Data provided
=-=-=-=-=
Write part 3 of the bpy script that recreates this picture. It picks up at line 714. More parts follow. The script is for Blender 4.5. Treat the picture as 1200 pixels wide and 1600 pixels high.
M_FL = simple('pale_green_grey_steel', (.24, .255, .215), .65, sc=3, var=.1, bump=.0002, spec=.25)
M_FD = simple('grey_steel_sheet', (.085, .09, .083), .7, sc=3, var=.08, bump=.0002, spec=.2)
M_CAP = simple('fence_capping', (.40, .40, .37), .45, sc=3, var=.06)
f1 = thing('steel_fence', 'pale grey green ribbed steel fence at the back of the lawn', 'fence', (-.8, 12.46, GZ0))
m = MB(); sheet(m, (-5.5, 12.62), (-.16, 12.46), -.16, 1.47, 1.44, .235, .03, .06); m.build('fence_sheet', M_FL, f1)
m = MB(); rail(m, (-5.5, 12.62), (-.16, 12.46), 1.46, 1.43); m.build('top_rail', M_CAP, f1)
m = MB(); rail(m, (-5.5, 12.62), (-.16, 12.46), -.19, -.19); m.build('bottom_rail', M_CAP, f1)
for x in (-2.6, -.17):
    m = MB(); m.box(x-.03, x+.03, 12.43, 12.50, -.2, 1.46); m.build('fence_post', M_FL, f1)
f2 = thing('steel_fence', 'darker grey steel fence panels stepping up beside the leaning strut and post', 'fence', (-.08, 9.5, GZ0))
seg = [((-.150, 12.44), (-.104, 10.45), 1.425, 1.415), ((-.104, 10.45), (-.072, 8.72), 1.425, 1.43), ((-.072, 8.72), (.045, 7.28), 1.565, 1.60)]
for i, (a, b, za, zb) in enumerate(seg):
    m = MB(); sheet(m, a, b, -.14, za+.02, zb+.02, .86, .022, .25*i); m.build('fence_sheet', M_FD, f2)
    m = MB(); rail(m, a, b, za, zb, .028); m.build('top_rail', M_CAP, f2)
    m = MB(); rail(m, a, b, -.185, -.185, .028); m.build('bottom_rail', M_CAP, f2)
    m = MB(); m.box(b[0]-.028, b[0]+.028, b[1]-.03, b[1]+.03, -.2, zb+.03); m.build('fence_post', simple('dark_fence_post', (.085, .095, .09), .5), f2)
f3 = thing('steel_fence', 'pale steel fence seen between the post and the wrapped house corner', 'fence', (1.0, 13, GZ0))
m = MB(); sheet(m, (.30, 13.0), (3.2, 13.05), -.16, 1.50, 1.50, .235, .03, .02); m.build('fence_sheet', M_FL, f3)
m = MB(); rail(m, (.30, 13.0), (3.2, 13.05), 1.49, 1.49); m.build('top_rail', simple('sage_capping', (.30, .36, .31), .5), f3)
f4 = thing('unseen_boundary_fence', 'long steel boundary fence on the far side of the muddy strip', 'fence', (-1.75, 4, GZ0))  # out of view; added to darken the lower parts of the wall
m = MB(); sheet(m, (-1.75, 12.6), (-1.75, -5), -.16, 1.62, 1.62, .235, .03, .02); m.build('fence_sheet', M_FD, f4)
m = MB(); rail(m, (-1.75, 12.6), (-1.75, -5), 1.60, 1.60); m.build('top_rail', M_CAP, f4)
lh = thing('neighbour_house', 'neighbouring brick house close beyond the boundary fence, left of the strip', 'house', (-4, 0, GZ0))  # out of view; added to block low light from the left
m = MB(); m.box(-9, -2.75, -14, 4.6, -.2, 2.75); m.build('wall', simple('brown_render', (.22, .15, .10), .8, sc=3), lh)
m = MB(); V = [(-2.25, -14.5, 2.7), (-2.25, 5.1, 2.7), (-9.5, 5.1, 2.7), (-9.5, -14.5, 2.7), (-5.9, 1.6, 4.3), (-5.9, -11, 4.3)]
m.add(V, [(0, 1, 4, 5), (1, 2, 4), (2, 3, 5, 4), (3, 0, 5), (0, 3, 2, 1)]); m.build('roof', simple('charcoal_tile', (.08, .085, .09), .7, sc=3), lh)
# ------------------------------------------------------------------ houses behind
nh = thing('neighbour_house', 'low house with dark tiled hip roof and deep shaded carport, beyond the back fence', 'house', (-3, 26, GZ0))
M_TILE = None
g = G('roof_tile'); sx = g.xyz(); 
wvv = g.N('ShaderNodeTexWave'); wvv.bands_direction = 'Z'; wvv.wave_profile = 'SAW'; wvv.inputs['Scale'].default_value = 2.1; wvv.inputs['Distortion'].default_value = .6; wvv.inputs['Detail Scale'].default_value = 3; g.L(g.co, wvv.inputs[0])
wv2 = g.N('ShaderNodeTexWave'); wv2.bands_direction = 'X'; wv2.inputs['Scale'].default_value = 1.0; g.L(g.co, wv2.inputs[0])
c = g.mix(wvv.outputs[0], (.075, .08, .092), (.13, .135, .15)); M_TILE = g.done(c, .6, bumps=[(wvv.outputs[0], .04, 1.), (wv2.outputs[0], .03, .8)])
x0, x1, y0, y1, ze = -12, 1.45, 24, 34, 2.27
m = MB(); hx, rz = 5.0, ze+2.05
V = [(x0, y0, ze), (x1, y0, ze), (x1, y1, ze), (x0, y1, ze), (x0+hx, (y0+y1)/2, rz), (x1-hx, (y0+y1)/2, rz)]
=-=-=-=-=
Every line above should be retyped exactly as given.

The response
Write part 3 of the bpy script that recreates this picture. It picks up at line 714. More parts follow. The script is for Blender 4.5. Treat the picture as 1200 pixels wide and 1600 pixels high.
M_FL = simple('pale_green_grey_steel', (.24, .255, .215), .65, sc=3, var=.1, bump=.0002, spec=.25)
M_FD = simple('grey_steel_sheet', (.085, .09, .083), .7, sc=3, var=.08, bump=.0002, spec=.2)
M_CAP = simple('fence_capping', (.40, .40, .37), .45, sc=3, var=.06)
f1 = thing('steel_fence', 'pale grey green ribbed steel fence at the back of the lawn', 'fence', (-.8, 12.46, GZ0))
m = MB(); sheet(m, (-5.5, 12.62), (-.16, 12.46), -.16, 1.47, 1.44, .235, .03, .06); m.build('fence_sheet', M_FL, f1)
m = MB(); rail(m, (-5.5, 12.62), (-.16, 12.46), 1.46, 1.43); m.build('top_rail', M_CAP, f1)
m = MB(); rail(m, (-5.5, 12.62), (-.16, 12.46), -.19, -.19); m.build('bottom_rail', M_CAP, f1)
for x in (-2.6, -.17):
    m = MB(); m.box(x-.03, x+.03, 12.43, 12.50, -.2, 1.46); m.build('fence_post', M_FL, f1)
f2 = thing('steel_fence', 'darker grey steel fence panels stepping up beside the leaning strut and post', 'fence', (-.08, 9.5, GZ0))
seg = [((-.150, 12.44), (-.104, 10.45), 1.425, 1.415), ((-.104, 10.45), (-.072, 8.72), 1.425, 1.43), ((-.072, 8.72), (.045, 7.28), 1.565, 1.60)]
for i, (a, b, za, zb) in enumerate(seg):
    m = MB(); sheet(m, a, b, -.14, za+.02, zb+.02, .86, .022, .25*i); m.build('fence_sheet', M_FD, f2)
    m = MB(); rail(m, a, b, za, zb, .028); m.build('top_rail', M_CAP, f2)
    m = MB(); rail(m, a, b, -.185, -.185, .028); m.build('bottom_rail', M_CAP, f2)
    m = MB(); m.box(b[0]-.028, b[0]+.028, b[1]-.03, b[1]+.03, -.2, zb+.03); m.build('fence_post', simple('dark_fence_post', (.085, .095, .09), .5), f2)
f3 = thing('steel_fence', 'pale steel fence seen between the post and the wrapped house corner', 'fence', (1.0, 13, GZ0))
m = MB(); sheet(m, (.30, 13.0), (3.2, 13.05), -.16, 1.50, 1.50, .235, .03, .02); m.build('fence_sheet', M_FL, f3)
m = MB(); rail(m, (.30, 13.0), (3.2, 13.05), 1.49, 1.49); m.build('top_rail', simple('sage_capping', (.30, .36, .31), .5), f3)
f4 = thing('unseen_boundary_fence', 'long steel boundary fence on the far side of the muddy strip', 'fence', (-1.75, 4, GZ0))  # out of view; added to darken the lower parts of the wall
m = MB(); sheet(m, (-1.75, 12.6), (-1.75, -5), -.16, 1.62, 1.62, .235, .03, .02); m.build('fence_sheet', M_FD, f4)
m = MB(); rail(m, (-1.75, 12.6), (-1.75, -5), 1.60, 1.60); m.build('top_rail', M_CAP, f4)
lh = thing('neighbour_house', 'neighbouring brick house close beyond the boundary fence, left of the strip', 'house', (-4, 0, GZ0))  # out of view; added to block low light from the left
m = MB(); m.box(-9, -2.75, -14, 4.6, -.2, 2.75); m.build('wall', simple('brown_render', (.22, .15, .10), .8, sc=3), lh)
m = MB(); V = [(-2.25, -14.5, 2.7), (-2.25, 5.1, 2.7), (-9.5, 5.1, 2.7), (-9.5, -14.5, 2.7), (-5.9, 1.6, 4.3), (-5.9, -11, 4.3)]
m.add(V, [(0, 1, 4, 5), (1, 2, 4), (2, 3, 5, 4), (3, 0, 5), (0, 3, 2, 1)]); m.build('roof', simple('charcoal_tile', (.08, .085, .09), .7, sc=3), lh)
# ------------------------------------------------------------------ houses behind
nh = thing('neighbour_house', 'low house with dark tiled hip roof and deep shaded carport, beyond the back fence', 'house', (-3, 26, GZ0))
M_TILE = None
g = G('roof_tile'); sx = g.xyz(); 
wvv = g.N('ShaderNodeTexWave'); wvv.bands_direction = 'Z'; wvv.wave_profile = 'SAW'; wvv.inputs['Scale'].default_value = 2.1; wvv.inputs['Distortion'].default_value = .6; wvv.inputs['Detail Scale'].default_value = 3; g.L(g.co, wvv.inputs[0])
wv2 = g.N('ShaderNodeTexWave'); wv2.bands_direction = 'X'; wv2.inputs['Scale'].default_value = 1.0; g.L(g.co, wv2.inputs[0])
c = g.mix(wvv.outputs[0], (.075, .08, .092), (.13, .135, .15)); M_TILE = g.done(c, .6, bumps=[(wvv.outputs[0], .04, 1.), (wv2.outputs[0], .03, .8)])
x0, x1, y0, y1, ze = -12, 1.45, 24, 34, 2.27
m = MB(); hx, rz = 5.0, ze+2.05
V = [(x0, y0, ze), (x1, y0, ze), (x1, y1, ze), (x0, y1, ze), (x0+hx, (y0+y1)/2, rz), (x1-hx, (y0+y1)/2, rz)]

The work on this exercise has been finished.